Die Nichtigkeitsbeschwerde war daher zurückzuweisen (§ 285d Abs 1 Z 2 StPO).

Aus deren Anlass überzeugte sich der Oberste Gerichtshof aber, dass durch den Schuldspruch zu I./B./ das Gesetz zum Nachteil des Angeklagten unrichtig angewendet worden ist (§ 290 Abs 1 StPO). Gegenstand dieses Schuldspruchs ist der (infolge vorheriger Beschlagnahme misslungene) Versuch des Angeklagten, durch Übergabe von 1,8 kg Streckmittel an Boubacar S***** zum Erwerb und Besitz einer großen Menge Suchtgift des Genannten mit dem Vorsatz, dass dieses in Verkehr gesetzt werde, beizutragen.

Rechtliche Beurteilung

Weil die Legaldefinition des (strafbaren) Versuchs im § 15 Abs 2 StGB nur den Versuch des unmittelbaren Täters und den des Bestimmungstäters umfasst, ist der Versuch des Beitrags schon begrifflich ausgeschlossen. Der sogenannte „Beitragsversuch" ist somit straflos (Fabrizy in WK² § 12 Rz 108).
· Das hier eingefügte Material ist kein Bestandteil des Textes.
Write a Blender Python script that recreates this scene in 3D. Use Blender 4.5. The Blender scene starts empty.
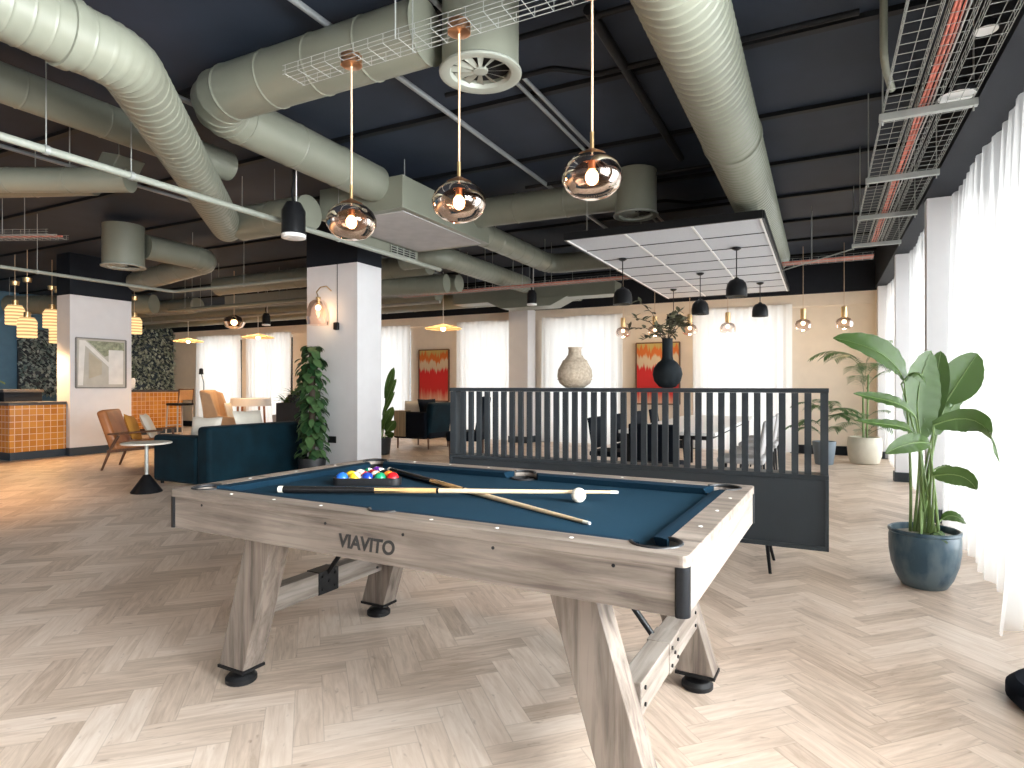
import bpy, bmesh, math, random
from math import sin, cos, pi, radians, sqrt
from mathutils import Vector, Matrix, Euler
random.seed(7)
S = bpy.context.scene
COL = S.collection

# ------------------------------------------------------------------ camera
cam = bpy.data.cameras.new('camera'); camo = bpy.data.objects.new('camera', cam); COL.objects.link(camo)
camo.location = (0, 0, 1.22); camo.rotation_euler = (pi/2, 0, radians(26.75))
cam.sensor_width = 36; cam.lens = 615/1024*36; cam.shift_y = 2/1024; cam.clip_start = .05
S.camera = camo
# ------------------------------------------------------------------ exposure, sky
vs = S.view_settings
vs.view_transform = 'Standard'; vs.look = 'None'; vs.gamma = 1; vs.use_curve_mapping = False; vs.exposure = 0.25
W = bpy.data.worlds.new('overcast'); S.world = W; W.use_nodes = True
W.node_tree.nodes['Background'].inputs[0].default_value = (.93, .96, 1, 1)
W.node_tree.nodes['Background'].inputs[1].default_value = .6
# ------------------------------------------------------------------ daylight outside the windows
def sky_light(name, loc, rot, sx, sy, power, col=(.94, .975, 1)):
    l = bpy.data.lights.new(name, 'AREA'); l.shape = 'RECTANGLE'; l.size = sx; l.size_y = sy; l.energy = power; l.color = col
    o = bpy.data.objects.new(name, l); COL.objects.link(o); o.location = loc; o.rotation_euler = rot
    return o
K = 1.0
RX = (0, radians(90), 0)                 # faces -X
for (y, sy, p) in ((1.4, 2.2, 600), (-1.3, 2.5, 560), (4.8, 3.5, 130), (8.0, 2.4, 96), (10.7, 2.5, 90)):
    h = 2.7 if y > 4 else 1.8                # light of the two unseen windows boosted, and raised off the near floor
    sky_light('daylight_right', (1.75, y, 2.75-h/2), RX, h, sy, p*K).data.spread = radians(120 if y > 4 else 150)
BY = (radians(-90), 0, 0)                # faces -Y
BACKWIN = [(-16.71, -14.9), (-14.57, -12.9), (-11.2, -8.96), (-7.56, -6.08), (-5.39, -3.67), (-2.2, -.52)]
for a, b in BACKWIN:
    sky_light('daylight_back', ((a+b)/2, 12.95, 1.38), BY, b-a, 2.6, 25*(b-a)*K)
FY = (radians(90), 0, 0)                 # faces +Y; fill light added through unseen openings behind the photographer
for x in (-1.5, -5.5, -9.5):
    sky_light('rear_fill', (x, -4.6, 1.6), FY, 2.4, 2.2, 34*K)

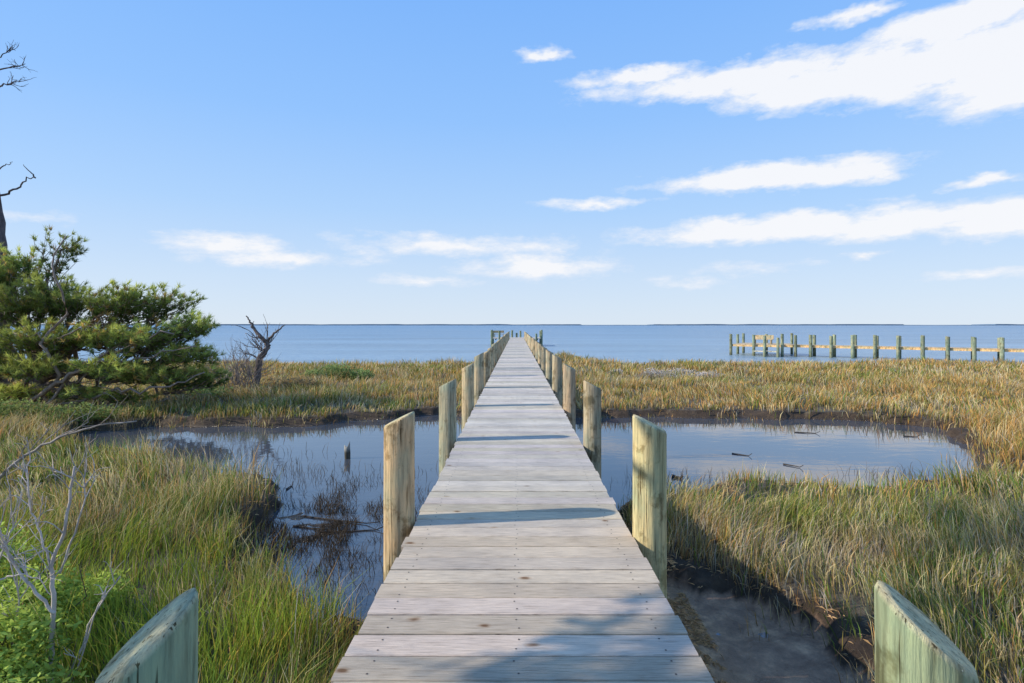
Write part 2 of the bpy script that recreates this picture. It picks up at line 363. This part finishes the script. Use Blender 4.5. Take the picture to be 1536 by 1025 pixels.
for xx,yy,zt in [(-3.05,66.1,2.05),(-2.1,66.0,1.95),(3.05,66.1,2.05),(2.4,66,1.6),(-3.1,71,1.9),(3.1,71,1.9),(-.6,71.2,1.95),(.5,71.2,1.9),(0,71.3,1.6)]:
    mb=MB(); post(mb,xx,yy,.13,zt,1 if xx>0 else -1,(.25,.30,.22),(.35,.3,.2),slope=.2); pi+=1; mb.obj('piling_%d'%pi,M_post,True,bw)
U.box((-2.3,70.4,1.45),(1.3,.4,.05),(.4,.34,.25)); U.box((-2.3,70.62,1.75),(1.3,.05,.3),(.4,.34,.25))
for xx in (-2.85,-1.75): U.box((xx,70.4,1.2),(.08,.35,.42),(.4,.34,.25))
U.box((-2.6,66.0,1.75),(.9,.06,.12),(.35,.32,.2))
U.obj('under_frame_beams',M_post,False,bw)
# ---------------- neighbouring pier ----------------
np_=empty('neighbour_pier'); A=np.array([20.1,48.0]); Dd=np.array([.81,-.59]); Dd/=np.linalg.norm(Dd); Nn=np.array([Dd[1]*-1,Dd[0]])
NP=MB()
def obox(mb,s0,s1,n0,n1,z0,z1,col):
    V=[]
    for z in (z0,z1):
        for s,nn in ((s0,n0),(s1,n0),(s1,n1),(s0,n1)):
            p=A+Dd*s+Nn*nn; V.append((p[0],p[1],z))
    mb.add(V,[(0,2,1),(0,3,2),(4,5,6),(4,6,7),(0,1,5),(0,5,4),(1,2,6),(1,6,5),(2,3,7),(2,7,6),(3,0,4),(3,4,7)],col)
s=3.4
while s<34:
    obox(NP,s,s+.135,-.75,.75,.93,.965,np.array((.80,.62,.44))*rng.uniform(.8,1.1)); s+=.145
obox(NP,3.4,34,-.72,-.66,.76,.925,(.85,.58,.32)); obox(NP,3.4,34,.66,.72,.76,.925,(.50,.36,.22))
s=-.6
while s<3.38:
    obox(NP,s,s+.135,-1.4,3.0,.93,.965,np.array((.75,.6,.45))*rng.uniform(.8,1.1)); s+=.145
obox(NP,-.6,3.38,-1.38,-1.32,.76,.925,(.75,.54,.32))
obox(NP,1.4,3.2,-2.6,-1.42,.40,.46,(.7,.66,.58)); obox(NP,.9,2.5,-.6,-.2,1.36,1.41,(.6,.5,.36)); obox(NP,.9,2.5,-.15,-.1,1.4,1.75,(.6,.5,.36))
obox(NP,1.0,1.1,-.6,-.2,.965,1.355,(.4,.33,.24)); obox(NP,2.3,2.4,-.6,-.2,.965,1.355,(.4,.33,.24))
NP.obj('pier_deck',M_post,False,np_)
k=0
def npost(s,nn,zt,r=.13):
    global k
    p=A+Dd*s+Nn*nn; mb=MB(); post(mb,p[0],p[1],r,zt,1,np.array((.29,.33,.25))*rng.uniform(.8,1.25),(.3,.28,.2),slope=.12,sides=14); k+=1; mb.obj('pier_piling_%d'%k,M_post,True,np_)
for s in np.arange(5.4,34,1.46):
    npost(s,-.86,1.80+rng.uniform(-.08,.08)); npost(s+.05,.86,1.78+rng.uniform(-.08,.08))
for s,nn,zt in [(-.7,-1.4,1.85),(-.7,3,1.85),(1.2,-1.5,1.8),(3.4,-1.5,1.9),(3.4,3,1.9),(1.3,3.0,1.8),(2.3,-2.7,1.75),(3.3,-2.7,1.6),(-.7,.9,1.8),(4.3,-.9,1.8)]: npost(s,nn,zt,.12)
# ---------------- vegetation ----------------
def curve(p0,p1,bend,n=9,jit=.06):
    p0=np.array(p0,float);p1=np.array(p1,float); t=np.linspace(0,1,n)[:,None]; L=np.linalg.norm(p1-p0)
    pts=p0*(1-t)+p1*t+np.array(bend)*4*t*(1-t)
    j=rng.normal(0,jit*L/n*2,(n,3)); j[0]=0; j[-1]=0
    return pts+j
def tufts(mb,pos,dirs,K,L,W,cols):
    n=len(pos); R=np.repeat(np.arange(n),K); m=len(R)
    d=dirs[R]*.75+rng.normal(0,.55,(m,3)); d[:,2]+=.25; d/=np.linalg.norm(d,axis=1,keepdims=True)
    b=pos[R]+rng.normal(0,.012,(m,3)); l=L*(.6+.6*rng.random(m))[:,None]
    w=np.cross(d,rng.normal(0,1,(m,3))); w/=np.linalg.norm(w,axis=1,keepdims=True)+1e-9; w=w*W/2
    V=np.stack([b-w,b+w,b+d*l],1).reshape(-1,3); c=cols[R]*(.7+.6*rng.random((m,1))); C=np.repeat(c,3,0)
    mb.add(V,np.arange(m*3).reshape(-1,3),np.minimum(C,.85))
def pine(name,base,joint,blobs,twigs=40,K=20,L=.18,W=.018,trunk_r=.16,extra=None,bare=6,dens=6,straight=False):
    e=empty(name); B=MB(); Nd=MB(); bark=np.array((.26,.195,.155))
    B.tube(curve(base,joint,(.15,0,.0),9,.12),np.linspace(trunk_r,trunk_r*.7,9),bark,9)
    allp=[];alld=[];allc=[]
    for (c,r,f) in blobs:
        c=np.array(c);r=np.array(r)
        t0=rng.uniform(.35,1) if not straight else 1; st=np.array(base)*(1-t0)+np.array(joint)*t0
        lim=curve(st,c+np.array([0,0,-r[2]*.4]),(0,0,rng.uniform(-.25,.15)),10,.22 if not straight else .08)
        B.tube(lim,np.linspace(trunk_r*.5,.025,10),bark,6)
        nt_=int(twigs*f)
        tint=rng.uniform(.70,1.2)
        for i in range(nt_):
            d=rng.normal(0,1,3); d/=np.linalg.norm(d); q=c+d*r*(.5+.6*rng.random()**.7)
            if d[2]<-.3 and rng.random()<.7: q[2]=c[2]-r[2]*.2*rng.random()
            a=lim[rng.integers(5,10)]
            tw=curve(a,q,(0,0,-.08),6,.15)
            B.tube(tw,np.linspace(.016,.005,6),bark*.9,4)
            if rng.random()<.10: continue
            for s in np.linspace(.45,1,dens):
                x=s*5; ii=min(int(x),4); p=tw[ii]+(tw[ii+1]-tw[ii])*(x-ii); dr=tw[ii+1]-tw[ii]; dr/=np.linalg.norm(dr)+1e-9
                p=p+rng.normal(0,.04,3)*(1 if s<1 else 0)
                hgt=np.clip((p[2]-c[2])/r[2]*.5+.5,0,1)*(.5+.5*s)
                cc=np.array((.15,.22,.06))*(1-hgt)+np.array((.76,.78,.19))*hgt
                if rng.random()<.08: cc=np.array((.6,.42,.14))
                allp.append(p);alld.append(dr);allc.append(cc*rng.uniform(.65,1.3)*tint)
        for i in range(bare):
            a=lim[rng.integers(3,9)]; q=a+rng.normal(0,.5,3)*np.array([1,1,.6])+np.array([0,0,-.1]); B.tube(curve(a,q,(0,0,-.05),6,.3),np.linspace(.014,.004,6),bark*1.3,4)
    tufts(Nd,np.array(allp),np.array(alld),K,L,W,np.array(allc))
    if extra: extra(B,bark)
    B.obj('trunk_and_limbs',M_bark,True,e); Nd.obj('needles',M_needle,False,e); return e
def blob(px,py,rx,ry,d,f=1,rd=1.0):
    s=d/F; return (P(px,py,d),(rx*s,rd,ry*s),f)
bl=[blob(92,366,42,20,16,.4,.6),blob(40,388,26,16,16,.35,.6),blob(18,412,45,26,16.3,1.1),blob(75,428,42,20,15.8,.9),blob(35,455,60,26,15.5,1.4),blob(115,450,52,22,16,1.1),blob(180,448,52,22,15.2,1.1),blob(245,448,48,20,15.7,1.1),blob(292,488,34,18,15.4,.9,.6),
    blob(60,505,64,24,14.8,1.3),blob(150,500,60,24,15,1.2),blob(225,503,55,22,15,1.2),blob(285,532,46,18,15.2,1.0,.7),blob(170,550,60,18,14.6,.9,.8),blob(50,552,55,20,14.4,1.0,.8),blob(235,562,60,16,15,.9,.7),blob(110,590,60,12,14.6,.4,.6),blob(310,562,40,14,15.4,.7,.6),blob(10,590,50,16,14.4,.6,.6),blob(200,592,60,10,15,.35,.6),
    blob(-50,450,70,50,15.5,1.6),blob(-90,530,70,50,15.3,1.6),blob(-20,530,50,40,15.3,1.2),blob(-40,395,60,30,15.6,1.2)]
def ex(B,bark):
    for pts,r in [([(10,640),(60,590),(110,560),(190,520),(260,500)],.07),([(60,620),(90,570),(60,520),(100,470),(75,400),(95,350)],.055),([(90,615),(150,590),(230,585),(310,560)],.05),([(20,600),(70,610),(130,600),(190,612)],.045),([(70,610),(120,545),(210,540),(290,520)],.04),([(0,590),(60,600),(120,570),(150,530)],.05),([(-20,520),(30,500),(90,510),(150,480)],.04)]:
        q=np.array([P(a,b,14.6+rng.uniform(-.3,.3)) for a,b in pts]); t=np.linspace(0,len(q)-1,18); Q=np.stack([np.interp(t,np.arange(len(q)),q[:,k]) for k in range(3)],-1)+rng.normal(0,.05,(18,3))
        B.tube(Q,np.linspace(r,r*.3,18),bark*1.2,7)
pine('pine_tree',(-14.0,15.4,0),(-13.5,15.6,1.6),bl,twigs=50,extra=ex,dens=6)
def sunpt(x,y,z,t): return np.array([x,y,z])+SUN*t
bl2=[(sunpt(.75,2.75,1,6.3),(.75,.5,.5),.14),(sunpt(-.1,2.2,1,6.8),(.8,.45,.5),.2),(sunpt(1.0,2.0,1,7.2),(.7,.6,.6),.45),(sunpt(0,1.2,1,7.5),(1,.7,.7),1),(sunpt(5.6,6.3,.4,12.5),(.9,.7,.35),.5),(sunpt(7.0,6.6,.4,13),(.9,.5,.3),.5)]
J=sunpt(.3,2.2,1,9.5)
pine('pine_tree',(J[0]-.4,J[1]-.5,.1),tuple(J),bl2,twigs=40,bare=3,trunk_r=.12,straight=True)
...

Der Schuldspruch zu I./B./ und demgemäß der Strafausspruch waren daher aufzuheben.

Im zweiten Rechtsgang wird aber zu prüfen sein, ob geeignete Feststellungen getroffen werden können, denen zufolge das zu diesem Faktum unter Anklage gestellte Verhalten des Angeklagten als (vollendeter) psychischer Tatbeitrag (zB in Form einer tatkausalen [dazu WK² § 12 Rz 90] Zusage zur Lieferung des Streckmittels) zu werten ist (vgl WK² § 12 Rz 85); verneinenden Falls wird mit Freispruch vorzugehen sein.

Die Kostenentscheidung stützt sich auf § 390a StPO.